> _JOB_: Your task is to quote exactly the run of lines that starts at the line containing "Recreate this scene" and ends at the line containing "const DECK := 2.52", including both.

-- start AVAILABLE RECORDS --

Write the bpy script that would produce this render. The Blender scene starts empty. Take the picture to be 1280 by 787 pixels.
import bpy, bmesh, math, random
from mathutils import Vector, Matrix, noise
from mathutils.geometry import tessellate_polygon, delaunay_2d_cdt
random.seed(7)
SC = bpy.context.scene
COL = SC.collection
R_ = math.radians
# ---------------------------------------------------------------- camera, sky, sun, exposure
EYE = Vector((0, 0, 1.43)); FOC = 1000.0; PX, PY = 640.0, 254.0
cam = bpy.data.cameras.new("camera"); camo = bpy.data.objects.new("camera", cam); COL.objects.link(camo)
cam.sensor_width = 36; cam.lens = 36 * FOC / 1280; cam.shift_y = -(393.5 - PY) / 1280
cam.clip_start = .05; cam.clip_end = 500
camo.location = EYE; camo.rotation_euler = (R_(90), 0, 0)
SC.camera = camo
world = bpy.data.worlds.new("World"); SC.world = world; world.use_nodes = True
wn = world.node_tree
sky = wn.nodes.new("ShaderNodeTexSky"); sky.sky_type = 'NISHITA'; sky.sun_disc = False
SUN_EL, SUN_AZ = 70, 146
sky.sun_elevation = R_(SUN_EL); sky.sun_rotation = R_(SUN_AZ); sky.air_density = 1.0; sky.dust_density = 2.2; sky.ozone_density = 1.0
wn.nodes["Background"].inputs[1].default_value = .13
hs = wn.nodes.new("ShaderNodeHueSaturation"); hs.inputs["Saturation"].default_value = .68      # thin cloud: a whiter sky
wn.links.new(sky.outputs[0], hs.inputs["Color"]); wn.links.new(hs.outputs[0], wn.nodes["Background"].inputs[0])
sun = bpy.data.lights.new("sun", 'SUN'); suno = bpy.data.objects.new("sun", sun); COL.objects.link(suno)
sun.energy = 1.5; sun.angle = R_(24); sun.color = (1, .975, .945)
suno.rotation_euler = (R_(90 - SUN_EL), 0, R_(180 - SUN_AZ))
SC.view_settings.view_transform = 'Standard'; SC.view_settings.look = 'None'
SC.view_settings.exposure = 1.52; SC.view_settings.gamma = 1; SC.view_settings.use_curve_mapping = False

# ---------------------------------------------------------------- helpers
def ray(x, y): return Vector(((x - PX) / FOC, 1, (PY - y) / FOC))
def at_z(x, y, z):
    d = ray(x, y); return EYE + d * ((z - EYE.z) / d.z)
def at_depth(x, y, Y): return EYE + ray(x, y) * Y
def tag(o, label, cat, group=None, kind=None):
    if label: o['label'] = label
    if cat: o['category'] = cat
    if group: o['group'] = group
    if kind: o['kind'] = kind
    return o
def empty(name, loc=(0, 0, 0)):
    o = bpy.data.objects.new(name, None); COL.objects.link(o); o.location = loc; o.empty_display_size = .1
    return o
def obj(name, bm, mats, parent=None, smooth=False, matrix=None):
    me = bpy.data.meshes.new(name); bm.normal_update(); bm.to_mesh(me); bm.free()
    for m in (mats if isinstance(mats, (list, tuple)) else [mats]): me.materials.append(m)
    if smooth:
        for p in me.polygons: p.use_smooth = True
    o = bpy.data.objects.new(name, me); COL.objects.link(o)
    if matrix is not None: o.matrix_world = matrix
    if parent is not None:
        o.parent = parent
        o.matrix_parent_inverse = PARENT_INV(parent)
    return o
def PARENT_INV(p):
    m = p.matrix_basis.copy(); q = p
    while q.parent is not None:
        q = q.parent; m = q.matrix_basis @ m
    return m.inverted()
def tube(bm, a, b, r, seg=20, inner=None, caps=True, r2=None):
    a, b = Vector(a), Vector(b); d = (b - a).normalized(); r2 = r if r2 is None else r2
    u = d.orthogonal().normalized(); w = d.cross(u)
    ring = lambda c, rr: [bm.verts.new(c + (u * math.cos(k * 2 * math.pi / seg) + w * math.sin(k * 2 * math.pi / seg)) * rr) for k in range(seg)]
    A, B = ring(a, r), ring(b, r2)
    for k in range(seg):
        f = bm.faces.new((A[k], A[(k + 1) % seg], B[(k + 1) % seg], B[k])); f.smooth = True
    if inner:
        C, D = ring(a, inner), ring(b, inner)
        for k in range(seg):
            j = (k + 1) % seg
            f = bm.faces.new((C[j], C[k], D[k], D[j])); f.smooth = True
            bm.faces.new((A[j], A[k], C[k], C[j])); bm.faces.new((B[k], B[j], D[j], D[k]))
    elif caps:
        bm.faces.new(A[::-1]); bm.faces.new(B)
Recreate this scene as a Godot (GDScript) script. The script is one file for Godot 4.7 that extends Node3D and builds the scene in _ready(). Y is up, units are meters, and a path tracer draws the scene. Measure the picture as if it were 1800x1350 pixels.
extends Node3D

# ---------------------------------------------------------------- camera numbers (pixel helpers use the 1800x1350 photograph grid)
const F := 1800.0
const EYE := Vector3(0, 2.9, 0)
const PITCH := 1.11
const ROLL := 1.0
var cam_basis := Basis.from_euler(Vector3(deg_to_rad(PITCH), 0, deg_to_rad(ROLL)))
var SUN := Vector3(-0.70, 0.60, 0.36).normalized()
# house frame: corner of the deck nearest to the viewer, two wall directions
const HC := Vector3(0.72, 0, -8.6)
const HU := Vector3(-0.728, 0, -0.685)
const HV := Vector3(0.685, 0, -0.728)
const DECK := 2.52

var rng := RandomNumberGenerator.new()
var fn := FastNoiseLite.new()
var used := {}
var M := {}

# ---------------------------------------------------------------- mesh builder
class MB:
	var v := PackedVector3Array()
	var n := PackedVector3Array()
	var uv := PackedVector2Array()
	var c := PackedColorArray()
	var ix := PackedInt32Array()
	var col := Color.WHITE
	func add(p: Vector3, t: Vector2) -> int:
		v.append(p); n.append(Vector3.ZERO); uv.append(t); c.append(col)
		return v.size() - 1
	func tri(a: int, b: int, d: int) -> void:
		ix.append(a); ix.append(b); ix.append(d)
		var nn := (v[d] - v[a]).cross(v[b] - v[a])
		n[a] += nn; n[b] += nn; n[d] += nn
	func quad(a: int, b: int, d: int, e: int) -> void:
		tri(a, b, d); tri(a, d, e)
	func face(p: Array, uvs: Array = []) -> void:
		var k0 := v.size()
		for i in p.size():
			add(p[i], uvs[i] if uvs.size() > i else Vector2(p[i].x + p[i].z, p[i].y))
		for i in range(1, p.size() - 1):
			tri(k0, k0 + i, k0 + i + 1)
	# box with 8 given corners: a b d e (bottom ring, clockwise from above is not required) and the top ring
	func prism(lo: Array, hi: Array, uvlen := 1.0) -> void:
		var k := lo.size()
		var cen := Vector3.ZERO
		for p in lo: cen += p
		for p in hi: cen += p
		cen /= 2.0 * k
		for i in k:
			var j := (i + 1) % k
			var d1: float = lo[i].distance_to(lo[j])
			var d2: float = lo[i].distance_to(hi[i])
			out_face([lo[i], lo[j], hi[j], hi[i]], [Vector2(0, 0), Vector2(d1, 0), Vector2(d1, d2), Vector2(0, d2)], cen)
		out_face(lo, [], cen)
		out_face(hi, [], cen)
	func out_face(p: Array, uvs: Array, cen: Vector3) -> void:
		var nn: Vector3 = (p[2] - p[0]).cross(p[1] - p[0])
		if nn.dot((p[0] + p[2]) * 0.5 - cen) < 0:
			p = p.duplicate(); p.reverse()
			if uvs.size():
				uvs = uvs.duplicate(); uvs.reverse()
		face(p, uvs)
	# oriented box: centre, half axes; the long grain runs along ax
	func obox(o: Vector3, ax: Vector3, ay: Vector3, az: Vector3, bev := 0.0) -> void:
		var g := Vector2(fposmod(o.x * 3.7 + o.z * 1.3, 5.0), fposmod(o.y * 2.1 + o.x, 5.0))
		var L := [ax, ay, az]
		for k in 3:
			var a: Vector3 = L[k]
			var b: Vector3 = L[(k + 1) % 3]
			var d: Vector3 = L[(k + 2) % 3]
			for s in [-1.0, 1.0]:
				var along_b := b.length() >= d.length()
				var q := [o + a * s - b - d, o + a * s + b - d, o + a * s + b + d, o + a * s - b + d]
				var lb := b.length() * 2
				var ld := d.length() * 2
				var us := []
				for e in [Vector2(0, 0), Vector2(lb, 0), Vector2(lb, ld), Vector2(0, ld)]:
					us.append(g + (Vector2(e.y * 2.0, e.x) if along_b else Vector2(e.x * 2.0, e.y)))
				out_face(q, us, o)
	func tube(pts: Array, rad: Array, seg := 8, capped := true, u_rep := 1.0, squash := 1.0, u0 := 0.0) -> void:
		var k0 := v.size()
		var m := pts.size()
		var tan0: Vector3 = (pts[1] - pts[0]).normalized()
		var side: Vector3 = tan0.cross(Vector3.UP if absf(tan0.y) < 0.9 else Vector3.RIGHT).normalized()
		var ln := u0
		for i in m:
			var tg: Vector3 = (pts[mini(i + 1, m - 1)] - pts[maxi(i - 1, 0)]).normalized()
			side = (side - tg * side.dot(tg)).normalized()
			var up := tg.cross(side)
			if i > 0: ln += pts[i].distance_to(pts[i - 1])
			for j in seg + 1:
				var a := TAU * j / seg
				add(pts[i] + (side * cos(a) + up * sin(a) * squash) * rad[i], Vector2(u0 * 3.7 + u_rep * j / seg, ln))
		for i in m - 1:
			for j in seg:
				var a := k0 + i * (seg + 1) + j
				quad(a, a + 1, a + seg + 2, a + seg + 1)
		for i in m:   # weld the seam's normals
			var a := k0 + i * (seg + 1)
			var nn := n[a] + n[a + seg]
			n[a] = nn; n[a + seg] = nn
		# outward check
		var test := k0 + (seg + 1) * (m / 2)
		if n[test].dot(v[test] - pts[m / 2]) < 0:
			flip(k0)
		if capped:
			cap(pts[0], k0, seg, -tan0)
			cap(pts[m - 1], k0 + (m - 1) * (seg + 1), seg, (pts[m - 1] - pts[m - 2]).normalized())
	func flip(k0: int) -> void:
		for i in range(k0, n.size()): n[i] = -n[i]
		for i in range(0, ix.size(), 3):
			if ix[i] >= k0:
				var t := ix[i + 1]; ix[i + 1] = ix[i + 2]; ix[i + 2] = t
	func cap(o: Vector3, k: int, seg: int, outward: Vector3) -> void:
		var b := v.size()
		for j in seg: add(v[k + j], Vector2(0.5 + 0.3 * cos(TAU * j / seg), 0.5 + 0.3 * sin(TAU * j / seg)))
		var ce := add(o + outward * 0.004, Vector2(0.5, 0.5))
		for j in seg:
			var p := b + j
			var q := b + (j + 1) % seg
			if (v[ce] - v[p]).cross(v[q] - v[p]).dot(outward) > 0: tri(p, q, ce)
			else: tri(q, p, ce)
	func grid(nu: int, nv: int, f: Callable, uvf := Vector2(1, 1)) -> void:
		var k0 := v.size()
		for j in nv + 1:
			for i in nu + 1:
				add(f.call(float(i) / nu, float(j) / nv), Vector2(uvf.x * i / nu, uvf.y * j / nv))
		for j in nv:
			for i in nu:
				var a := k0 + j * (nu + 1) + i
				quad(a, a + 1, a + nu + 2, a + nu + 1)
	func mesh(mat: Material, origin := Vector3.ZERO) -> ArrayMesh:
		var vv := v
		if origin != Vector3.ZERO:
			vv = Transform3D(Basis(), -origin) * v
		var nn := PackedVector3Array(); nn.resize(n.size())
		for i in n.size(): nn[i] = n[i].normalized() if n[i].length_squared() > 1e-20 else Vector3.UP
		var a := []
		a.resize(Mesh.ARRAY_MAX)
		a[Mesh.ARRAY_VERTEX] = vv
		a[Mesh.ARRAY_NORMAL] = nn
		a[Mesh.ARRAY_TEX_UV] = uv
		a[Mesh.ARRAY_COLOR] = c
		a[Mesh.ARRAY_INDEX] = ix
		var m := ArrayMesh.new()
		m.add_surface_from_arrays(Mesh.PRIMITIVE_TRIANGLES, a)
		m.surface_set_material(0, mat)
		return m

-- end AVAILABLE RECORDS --

> _REPLY TO THE EXERCISE_:
Recreate this scene as a Godot (GDScript) script. The script is one file for Godot 4.7 that extends Node3D and builds the scene in _ready(). Y is up, units are meters, and a path tracer draws the scene. Measure the picture as if it were 1800x1350 pixels.
extends Node3D

# ---------------------------------------------------------------- camera numbers (pixel helpers use the 1800x1350 photograph grid)
const F := 1800.0
const EYE := Vector3(0, 2.9, 0)
const PITCH := 1.11
const ROLL := 1.0
var cam_basis := Basis.from_euler(Vector3(deg_to_rad(PITCH), 0, deg_to_rad(ROLL)))
var SUN := Vector3(-0.70, 0.60, 0.36).normalized()
# house frame: corner of the deck nearest to the viewer, two wall directions
const HC := Vector3(0.72, 0, -8.6)
const HU := Vector3(-0.728, 0, -0.685)
const HV := Vector3(0.685, 0, -0.728)
const DECK := 2.52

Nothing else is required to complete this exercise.